Block, now 80, was born in Chicago and went on to a career as a systems analyst. He had been a collector of baseball cards and other standard material, but then he began to branch into ephemera — chapbooks, pamphlets, and ever more ancient memorabilia, things that were more difficult to find even though few other collectors had stolen a march on him. His research extended to dictionaries, novels and diaries that contained references to the game rather than to players or clubs.
If academic historians are driven by story and issue, Block was driven by artifact. His projected bibliography of early texts that mentioned baseball grew into Baseball Before We Knew It. He was particularly fascinated by John Newbery’s A Little Pretty Pocket-Book, issued in England in 1744. The first edition in America was published by Isaiah Thomas in 1787 — and featured a page on … baseball.
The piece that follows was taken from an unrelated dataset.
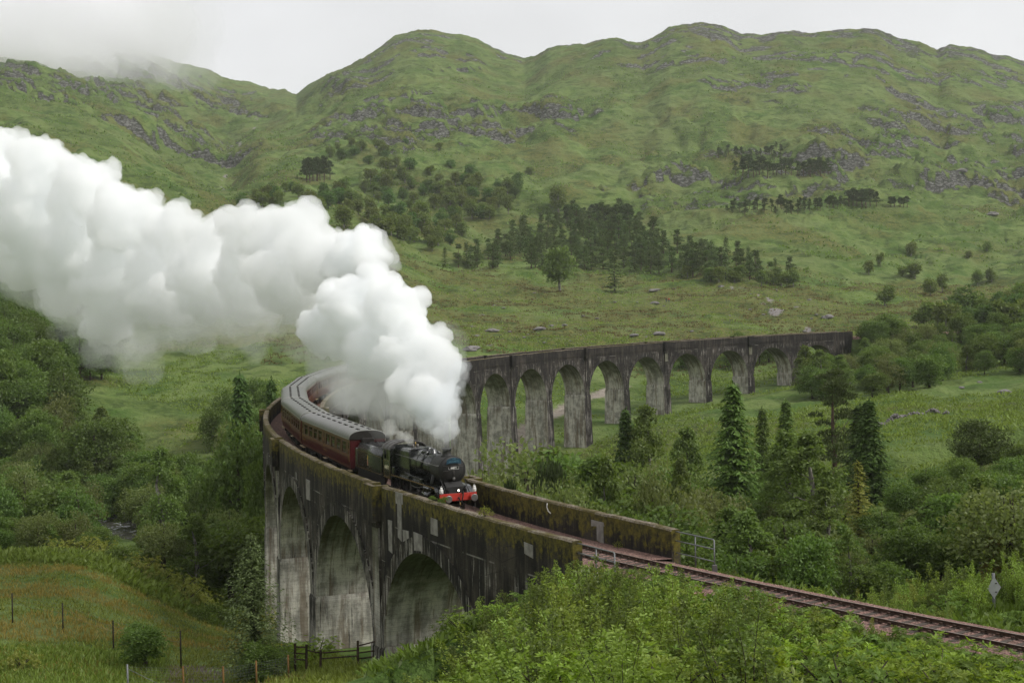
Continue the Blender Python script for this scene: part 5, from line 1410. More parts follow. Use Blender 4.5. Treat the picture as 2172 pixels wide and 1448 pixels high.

In 2001 Block was amazed to find a German text by a gymnastics professor named Johann Christoph Friedrich GutsMuths — a 1796 text that had never been translated into English: Spiele zur Uebung und Erholung des Körpers und Geistes für die Jugend, ihre Erzieher und alle Freunde Unschuldiger Jugendfreuden (“Games for the Exercise and Recreation of Body and Spirit for the Youth and His Educator and All Friends of Innocent Joys of Youth”). In it he found the rules and diagrams for “Das Englische Base-ball.”

It was a staggering find. He came to understand, over time, that English Baseball was an earlier game than American Baseball, that it was almost always played without a bat, and was enjoyed by both sexes. In 2007, while filming a documentary for mlb.com (“Base Ball Discovered”), Block discovered a diary in Suffolk by William Bray that discussed an Easter Monday outing to go to play baseball on March 31, 1755:

Went to Stoke Ch(urch) this Morn. — After Dinner Went to Miss Jeale’s to play at Base Ball, with her, the 3 Miss Whiteheads, Miss Billinghurst, Miss Molly Fluttor, Mr. Chandler, Mr. Ford, H. Parsons & Jolly. Drank tea and stayed till 8.
The hits kept on coming. Next was Block’s discovery of an English newspaper called the Whitehall Evening-Post. On page 3: “On Tuesday last his Royal Highness the Prince of Wales, and Lord Middlesex, played at Base-Ball, at Walton in Surry; and notwithstanding the Weather was extreme bad, they continued playing for several Hours.”

The date of the game was September 12, 1749.

Block’s next book would be Pastime Lost: The Humble, Original, and Now Completely Forgotten Game of English Baseball. It was a brilliant book, with nary a word about Mickey Mantle … or Deacon White.